Thankfully this period of Victorian nannyesque insanity only lasted a few days, or rather, a few long, horrible evenings racked with hysterical screams (Cavebabe) and pitiful whimpers (Caveboy). It hit me that, with their father away, and a great many complicated adult emotions lurking under the playdough exterior of family life, there was ultimately nothing more awful in this world than a heartbroken kid. Anything that eases that heartache is worth a try, even if it does give me bruises on the shoulder (how??) or broken nights (argh) or long evenings curled up with my beloveds telling stories in bed (hold on, is this the same sentence?)

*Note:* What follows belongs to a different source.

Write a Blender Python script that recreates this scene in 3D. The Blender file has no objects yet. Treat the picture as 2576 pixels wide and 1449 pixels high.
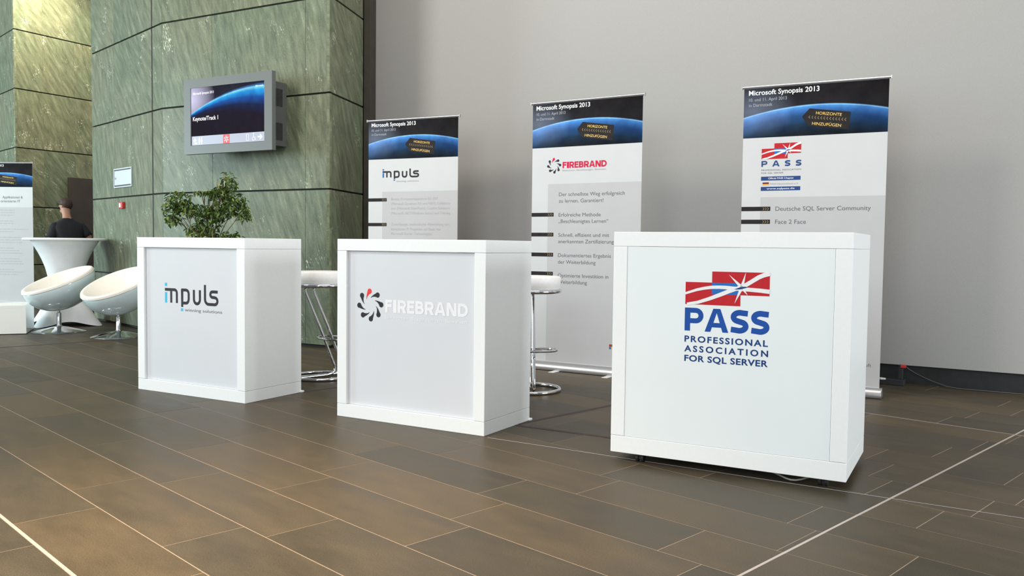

There was one piece of advice which had stuck in my head from recently reading Faber and Mazlish’s How to Talk So Kids Listen and Listen So Kids Talk: acknowledging a howling child’s fury/sadness/jealousy will help them deal with it, but if it’s still causing turbulence, grant them their wish in fantasy. Tell them you wish you could fix that biscuit with edible glue and make it complete again, and then go and buy a huge box full of biscuits and shower them over their head until they could never imagine a broken biscuit again.
It might sound dubious, but this approach strangely seems to work. Perhaps it’s because the tangible world for a child is so quick to merge with an imagined one, so that merely thinking about all the amazing things they could do is just as good as actually doing them – perhaps even better (no car trips, disappointments, broken bones).
So, tuning into a screamingly obvious vibe from my son, I asked him if he wished we could send Rosa away for a bit, have a day just for ourselves, and of course he said yes. What would we do on this day? I began to have a wild fantasy about taking him out to a restaurant and the cinema, which was admittedly more my own fantasy than his, but his ideas were all so sweetly prosaic: dig in the sandpit, play with his pulley and bucket, buy a wheelbarrow.
Just wishing we had a day to do all those things together, an acute tension broke between us, and we were back within our old bond, Rosa Nour asleep at last on the other side of the bed, out of his sight. The tenderness invoked, the devoutness with which we codesigned our imaginary day together, made it feel quite prayer-like, and I was reminded of the hadith of the Prophet Muhammad (s.) that even imagining how one might distribute charity is rewarded with the same blessings as actually giving that charity.
He fell asleep almost immediately, mumbling something about not taking apples to the beach, and I went to hang out my laundry under a beaming great moon, and took stock of my own wishes and prayers, or cynical forgetfulness of them. It seems I have forgotten how to wish for something in that young, fervent way, so strongly that there can be no doubt that something will come of it.
Tonight was also the first night that my son twigged what it meant to pray for someone, to wish them well from afar in the belief that somehow it had a effect greater than simply making us feel better. I wonder, then, if praying is something that comes easily to children. Even more, it make us children again. It evokes that plasticity by which anything can be brought out from a passionate daydream into reality.
The Great If Only is, in truth, a Glorious Could Be.